Philosophy Tuesday

This is a philosophical statement.  It is intended to spark thinking and examining.

One of the novels we read in high school as Maria Chapdelaine.*  My memory of the novel is pretty slim, but one chapter in particular stood out to me, a chapter that described an entire summer.  Actually, truth be told, I don’t remember much about the chapter either, but the sentiment expressed within has stayed with me ever since.  It all revolves around the family members saying to each other “I sure hope it’s going to be a usual summer!”

Except the question that arises as the summer proceeds is,  what constitutes a “normal/usual/average” summer?

Maria, as the chapter progresses, muses at how the family takes whatever end up being the ‘best’ moments of a summer and turns that into what they expect summer should be.  If one year, there is little rain and the crops do well, that’s “normal.”  On another year, there are few mosquitoes, and that’s now “normal.”  Still a third year produces no illness or injuries, just as it “should be”.  A fourth finds new friends, and everyone “knows” you find new friends in summer.  Remember that time a decade ago when we had those gorgeous clear nights full of stars?  That’s what a “real summer” is.  And so on, until this idealized perfect yet seemingly ordinary (because it’s what’s supposed to be average/normal) summer is what gets locked into the mind.

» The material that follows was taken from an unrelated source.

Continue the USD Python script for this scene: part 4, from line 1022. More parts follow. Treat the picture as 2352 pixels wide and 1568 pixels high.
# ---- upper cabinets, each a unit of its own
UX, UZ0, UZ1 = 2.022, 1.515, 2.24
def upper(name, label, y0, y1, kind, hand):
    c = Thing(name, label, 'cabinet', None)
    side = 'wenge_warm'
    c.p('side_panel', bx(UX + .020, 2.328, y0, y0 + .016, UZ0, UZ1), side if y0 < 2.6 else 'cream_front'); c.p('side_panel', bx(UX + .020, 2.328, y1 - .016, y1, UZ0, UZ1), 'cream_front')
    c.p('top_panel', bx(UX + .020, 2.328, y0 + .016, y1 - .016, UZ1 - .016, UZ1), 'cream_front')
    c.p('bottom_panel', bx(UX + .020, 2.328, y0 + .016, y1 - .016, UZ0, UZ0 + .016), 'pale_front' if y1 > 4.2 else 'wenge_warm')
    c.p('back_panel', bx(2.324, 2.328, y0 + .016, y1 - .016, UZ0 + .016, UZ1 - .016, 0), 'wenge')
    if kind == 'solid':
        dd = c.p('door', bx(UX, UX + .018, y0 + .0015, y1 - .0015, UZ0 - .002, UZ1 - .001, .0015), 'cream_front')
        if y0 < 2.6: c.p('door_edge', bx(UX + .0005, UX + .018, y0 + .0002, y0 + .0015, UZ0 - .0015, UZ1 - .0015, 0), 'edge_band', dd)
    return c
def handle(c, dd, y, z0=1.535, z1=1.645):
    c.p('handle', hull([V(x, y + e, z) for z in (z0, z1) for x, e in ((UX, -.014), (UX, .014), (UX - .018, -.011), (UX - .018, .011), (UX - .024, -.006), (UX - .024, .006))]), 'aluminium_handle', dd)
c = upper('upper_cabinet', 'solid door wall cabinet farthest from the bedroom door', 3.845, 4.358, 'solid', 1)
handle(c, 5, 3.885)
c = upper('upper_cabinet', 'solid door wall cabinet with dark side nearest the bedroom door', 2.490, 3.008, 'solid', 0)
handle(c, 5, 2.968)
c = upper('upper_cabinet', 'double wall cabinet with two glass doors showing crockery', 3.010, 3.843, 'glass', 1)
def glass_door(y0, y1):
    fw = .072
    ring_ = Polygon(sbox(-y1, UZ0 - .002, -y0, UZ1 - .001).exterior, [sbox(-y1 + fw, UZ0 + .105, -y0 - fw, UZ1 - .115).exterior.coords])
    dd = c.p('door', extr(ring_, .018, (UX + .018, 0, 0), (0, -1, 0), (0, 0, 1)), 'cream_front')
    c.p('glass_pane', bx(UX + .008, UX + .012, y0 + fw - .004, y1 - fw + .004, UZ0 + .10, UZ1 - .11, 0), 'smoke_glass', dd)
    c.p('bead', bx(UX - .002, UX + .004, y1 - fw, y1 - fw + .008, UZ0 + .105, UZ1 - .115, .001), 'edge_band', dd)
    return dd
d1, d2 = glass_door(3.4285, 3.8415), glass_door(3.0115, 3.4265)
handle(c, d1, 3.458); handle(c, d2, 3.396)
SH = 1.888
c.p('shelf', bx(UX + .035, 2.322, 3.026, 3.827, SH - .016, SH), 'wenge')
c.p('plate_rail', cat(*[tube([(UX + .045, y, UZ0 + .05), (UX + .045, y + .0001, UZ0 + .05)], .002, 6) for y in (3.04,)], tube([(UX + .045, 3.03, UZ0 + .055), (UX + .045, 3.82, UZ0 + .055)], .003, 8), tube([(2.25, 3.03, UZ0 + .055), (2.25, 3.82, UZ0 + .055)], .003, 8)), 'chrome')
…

It’s funny, now, thinking back that of all the things that happened in the novel and all the things that the novel was about, this is what stuck with me.

But it’s a great thing to be stuck with.

So much of our reactions, or reactivity, or upset, or frustrations, or cursings, are born out of things deviating from “the norm.”   When things are not going the way they “should” be.  When they don’t meet our view of a proper object/person/event/sequence/occurrence/happening/trip/season/weather…

Except the question can arise, where did we get this view?  And did we construct it accurately?

What I get from this remembered passage is that we and our views can easily be seduced by some ideal assemblage of parts, constructed over time, pulling from different sources and, of course, filtered by our existing  views.  Leading us along and, in the end, to having some rather unusual ideas about what’s supposedly so around us.

That’s not to say we may not want it to be another way – that’s a whole other conversation.  But when we get attached to this constructed ideal, which ultimately contains a lot of fantasy, we can get hooked when things don’t measure up.  We get pulled out of the moment and we’re apt to fall into the dumpster of resentment, railing against what’s actually so and robbing us of experiencing the moment (and the joy that might be found) while quite possibly thwarting us from getting what we truly want.

Just as Maria’s family, at the end of the chapter and at the end of that summer, proclaimed exasperatedly, “If only it had been a normal summer!”

 

* Any of my classmates remember reading this??